Stallings, who coached at Texas A&M in 1965-1971 and won a national championship at Alabama in 1992, was in on realignment talks when the issue heated up last summer as a member of Texas A&M’s Board of Regents.

His opinion then was for the Aggies to stay in the Big 12 Conference even after Colorado left for what is now the Pacific-12 and Nebraska went to the Big Ten. But Tuesday he cited Texas’ new television venture with ESPN, the Longhorn Network, and its more natural ties with SEC schools as reasons he believes Texas A&M belongs in a league with Alabama, Arkansas and others.

The school announced last week it would leave the Big 12 by next summer if it could find another affiliation, and most reports indicate that will be the SEC.

It’s not the home Stallings prefers for his alma mater — he played under Bear Bryant at Texas A&M in 1954-1956 — but if another home needs to be found, the SEC is better than most alternatives.

“We’re both in the same part of the country.
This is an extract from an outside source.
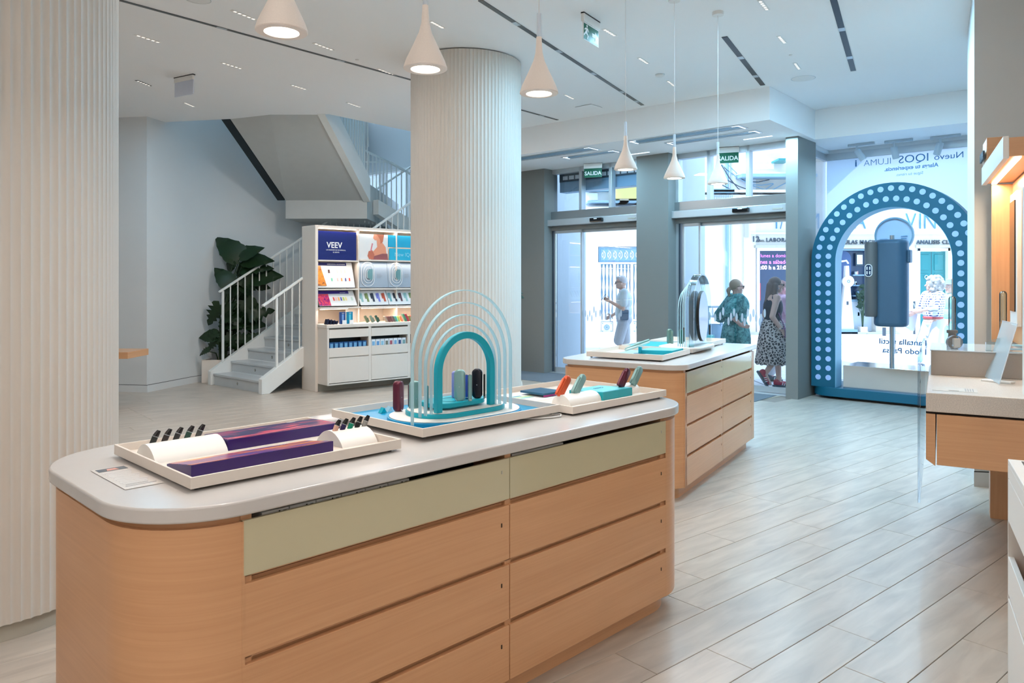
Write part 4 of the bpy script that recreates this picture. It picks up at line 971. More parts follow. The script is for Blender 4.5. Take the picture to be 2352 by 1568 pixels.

Our people are somewhat the same,” Stallings said. “Somebody from Texas and somebody from California, they have different beliefs on different things. ... I just think it’s a better fit for Texas A&M to be in the Southeastern Conference as opposed to being in the Pac-[12].”

Stallings, one of Bryant’s famed “Junction Boys” during his playing career, spent about 45 minutes addressing Touchdown Club members about stories of Bryant making he and his teammates practice after a loss to Texas Tech and how Bryant once talked him out of taking a coaching job at Kentucky.

He touched on Arkansas’ Sept. 24 matchup with Alabama — “It looks like Alabama is a little bit better of a football team,” he said — and its Oct. 1 game against Texas A&M in Arlington, Texas — “I saw A&M on television the other night, and they looked good to me.” — as well as what college football will look like in the future as realignment takes place.

“It’s going to eventually be four major conferences. There’s going to be about 20 teams in each conference,” he said. “They’re going to have a championship game. The winners of the championship games will have some little playoff. That will satisfy.”

After voting to stay put last summer, his term on its Board of Regents ended earlier this year. He said he wouldn’t advise Texas A&M of doing the same now, with Texas’ Longhorn Network, which was launched late last month, being one of the reasons.

“I could care less what the University of Texas does. They do what they want to do,” he said. “[But] now, all of a sudden, the playing field’s not level. ... There’s 24 hours a day of the University of Texas.